Extract, unchanged, each line of the listing below from its first line through the line that contains "w.node_tree.nodes['Background'].inputs[1].default_value = .14", inclusive, and nothing else.
──────── SUPPLIED INFORMATION ────────
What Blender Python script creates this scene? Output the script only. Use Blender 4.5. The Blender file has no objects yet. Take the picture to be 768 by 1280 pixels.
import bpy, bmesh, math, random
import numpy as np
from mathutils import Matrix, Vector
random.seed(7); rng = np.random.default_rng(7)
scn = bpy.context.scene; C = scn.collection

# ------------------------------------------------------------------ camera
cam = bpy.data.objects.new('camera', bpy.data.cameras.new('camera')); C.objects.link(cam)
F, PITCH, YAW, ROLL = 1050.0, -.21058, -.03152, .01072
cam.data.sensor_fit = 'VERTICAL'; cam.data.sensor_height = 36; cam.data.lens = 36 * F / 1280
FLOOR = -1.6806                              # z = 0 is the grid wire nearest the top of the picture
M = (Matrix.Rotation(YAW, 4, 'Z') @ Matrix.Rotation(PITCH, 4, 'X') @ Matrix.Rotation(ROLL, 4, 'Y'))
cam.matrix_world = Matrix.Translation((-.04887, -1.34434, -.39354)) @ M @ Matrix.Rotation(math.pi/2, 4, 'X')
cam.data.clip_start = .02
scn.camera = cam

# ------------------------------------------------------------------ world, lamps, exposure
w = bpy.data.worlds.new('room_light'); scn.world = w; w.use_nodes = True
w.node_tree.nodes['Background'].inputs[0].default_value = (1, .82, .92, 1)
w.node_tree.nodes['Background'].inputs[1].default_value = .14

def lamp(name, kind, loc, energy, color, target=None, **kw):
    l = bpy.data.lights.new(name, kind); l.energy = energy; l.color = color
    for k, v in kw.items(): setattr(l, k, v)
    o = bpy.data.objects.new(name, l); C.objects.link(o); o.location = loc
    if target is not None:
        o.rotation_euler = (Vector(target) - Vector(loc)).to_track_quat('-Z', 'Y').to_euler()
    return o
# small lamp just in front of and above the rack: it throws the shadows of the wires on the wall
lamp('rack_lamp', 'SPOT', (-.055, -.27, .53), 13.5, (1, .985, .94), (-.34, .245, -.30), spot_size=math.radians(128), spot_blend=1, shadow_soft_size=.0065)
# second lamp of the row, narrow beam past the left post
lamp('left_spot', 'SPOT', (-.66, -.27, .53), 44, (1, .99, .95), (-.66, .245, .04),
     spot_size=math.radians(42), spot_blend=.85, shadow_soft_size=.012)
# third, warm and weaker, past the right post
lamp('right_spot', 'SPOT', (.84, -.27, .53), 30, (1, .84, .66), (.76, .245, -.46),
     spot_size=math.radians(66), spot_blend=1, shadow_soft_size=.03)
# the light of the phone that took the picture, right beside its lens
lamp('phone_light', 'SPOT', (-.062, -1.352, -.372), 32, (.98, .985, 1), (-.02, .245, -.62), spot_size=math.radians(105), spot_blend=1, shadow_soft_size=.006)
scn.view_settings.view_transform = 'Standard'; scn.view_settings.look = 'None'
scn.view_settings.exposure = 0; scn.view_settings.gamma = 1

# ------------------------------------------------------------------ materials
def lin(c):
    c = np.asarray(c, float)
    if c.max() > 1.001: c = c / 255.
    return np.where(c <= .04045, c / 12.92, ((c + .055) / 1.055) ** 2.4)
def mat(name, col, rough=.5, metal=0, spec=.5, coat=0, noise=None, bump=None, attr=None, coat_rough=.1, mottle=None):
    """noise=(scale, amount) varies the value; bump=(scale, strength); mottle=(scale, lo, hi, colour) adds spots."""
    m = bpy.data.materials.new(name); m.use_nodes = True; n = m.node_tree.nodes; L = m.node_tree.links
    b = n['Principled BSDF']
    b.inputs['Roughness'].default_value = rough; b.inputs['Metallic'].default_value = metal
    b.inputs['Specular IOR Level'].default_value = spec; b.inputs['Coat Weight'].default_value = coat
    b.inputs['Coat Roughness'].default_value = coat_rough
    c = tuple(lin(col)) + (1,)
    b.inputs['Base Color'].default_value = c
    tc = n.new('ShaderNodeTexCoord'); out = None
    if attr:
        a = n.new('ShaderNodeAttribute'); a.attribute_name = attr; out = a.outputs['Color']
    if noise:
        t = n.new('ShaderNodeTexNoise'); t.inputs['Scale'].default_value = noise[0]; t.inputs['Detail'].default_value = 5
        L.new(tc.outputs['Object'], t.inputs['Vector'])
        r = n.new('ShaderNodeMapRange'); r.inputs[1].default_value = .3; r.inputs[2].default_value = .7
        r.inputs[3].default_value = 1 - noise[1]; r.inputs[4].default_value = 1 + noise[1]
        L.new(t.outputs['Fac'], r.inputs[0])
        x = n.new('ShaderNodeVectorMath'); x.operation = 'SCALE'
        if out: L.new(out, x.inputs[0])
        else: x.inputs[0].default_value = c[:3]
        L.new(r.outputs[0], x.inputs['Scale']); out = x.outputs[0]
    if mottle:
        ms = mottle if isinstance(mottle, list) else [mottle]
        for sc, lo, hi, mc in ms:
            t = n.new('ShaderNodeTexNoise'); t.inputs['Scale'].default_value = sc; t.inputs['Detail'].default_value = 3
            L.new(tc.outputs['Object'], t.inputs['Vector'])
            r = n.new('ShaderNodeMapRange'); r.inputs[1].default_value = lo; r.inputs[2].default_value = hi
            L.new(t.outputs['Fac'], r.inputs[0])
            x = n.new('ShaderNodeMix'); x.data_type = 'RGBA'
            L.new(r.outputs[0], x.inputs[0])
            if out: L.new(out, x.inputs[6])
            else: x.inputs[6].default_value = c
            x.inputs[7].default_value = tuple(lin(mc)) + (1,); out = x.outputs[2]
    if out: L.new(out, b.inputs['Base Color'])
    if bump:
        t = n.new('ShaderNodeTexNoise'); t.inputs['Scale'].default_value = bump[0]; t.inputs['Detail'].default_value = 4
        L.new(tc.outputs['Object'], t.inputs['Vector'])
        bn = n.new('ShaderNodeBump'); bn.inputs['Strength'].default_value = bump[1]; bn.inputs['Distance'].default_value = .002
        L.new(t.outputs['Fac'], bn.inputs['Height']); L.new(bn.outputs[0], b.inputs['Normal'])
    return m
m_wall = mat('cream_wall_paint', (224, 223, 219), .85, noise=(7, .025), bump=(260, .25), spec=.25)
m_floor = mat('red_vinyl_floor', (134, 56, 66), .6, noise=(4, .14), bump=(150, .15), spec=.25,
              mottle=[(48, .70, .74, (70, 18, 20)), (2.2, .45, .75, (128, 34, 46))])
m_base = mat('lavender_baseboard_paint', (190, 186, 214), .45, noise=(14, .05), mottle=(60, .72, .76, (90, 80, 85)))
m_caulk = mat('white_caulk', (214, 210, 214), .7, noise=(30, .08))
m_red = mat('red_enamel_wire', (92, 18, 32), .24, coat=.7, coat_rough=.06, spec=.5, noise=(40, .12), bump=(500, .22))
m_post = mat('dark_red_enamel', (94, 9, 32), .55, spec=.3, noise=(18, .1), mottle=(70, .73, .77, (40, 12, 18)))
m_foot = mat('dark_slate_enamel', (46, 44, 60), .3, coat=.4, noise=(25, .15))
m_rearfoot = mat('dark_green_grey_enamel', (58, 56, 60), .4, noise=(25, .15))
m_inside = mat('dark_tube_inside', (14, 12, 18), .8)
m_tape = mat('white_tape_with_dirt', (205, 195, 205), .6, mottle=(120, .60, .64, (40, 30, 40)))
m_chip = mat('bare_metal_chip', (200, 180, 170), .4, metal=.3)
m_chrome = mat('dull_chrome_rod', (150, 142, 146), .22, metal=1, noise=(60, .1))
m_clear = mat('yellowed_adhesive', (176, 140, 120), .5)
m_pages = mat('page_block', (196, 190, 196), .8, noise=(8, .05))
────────
**EXPECTED ANSWER:**
What Blender Python script creates this scene? Output the script only. Use Blender 4.5. The Blender file has no objects yet. Take the picture to be 768 by 1280 pixels.
import bpy, bmesh, math, random
import numpy as np
from mathutils import Matrix, Vector
random.seed(7); rng = np.random.default_rng(7)
scn = bpy.context.scene; C = scn.collection

# ------------------------------------------------------------------ camera
cam = bpy.data.objects.new('camera', bpy.data.cameras.new('camera')); C.objects.link(cam)
F, PITCH, YAW, ROLL = 1050.0, -.21058, -.03152, .01072
cam.data.sensor_fit = 'VERTICAL'; cam.data.sensor_height = 36; cam.data.lens = 36 * F / 1280
FLOOR = -1.6806                              # z = 0 is the grid wire nearest the top of the picture
M = (Matrix.Rotation(YAW, 4, 'Z') @ Matrix.Rotation(PITCH, 4, 'X') @ Matrix.Rotation(ROLL, 4, 'Y'))
cam.matrix_world = Matrix.Translation((-.04887, -1.34434, -.39354)) @ M @ Matrix.Rotation(math.pi/2, 4, 'X')
cam.data.clip_start = .02
scn.camera = cam

# ------------------------------------------------------------------ world, lamps, exposure
w = bpy.data.worlds.new('room_light'); scn.world = w; w.use_nodes = True
w.node_tree.nodes['Background'].inputs[0].default_value = (1, .82, .92, 1)
w.node_tree.nodes['Background'].inputs[1].default_value = .14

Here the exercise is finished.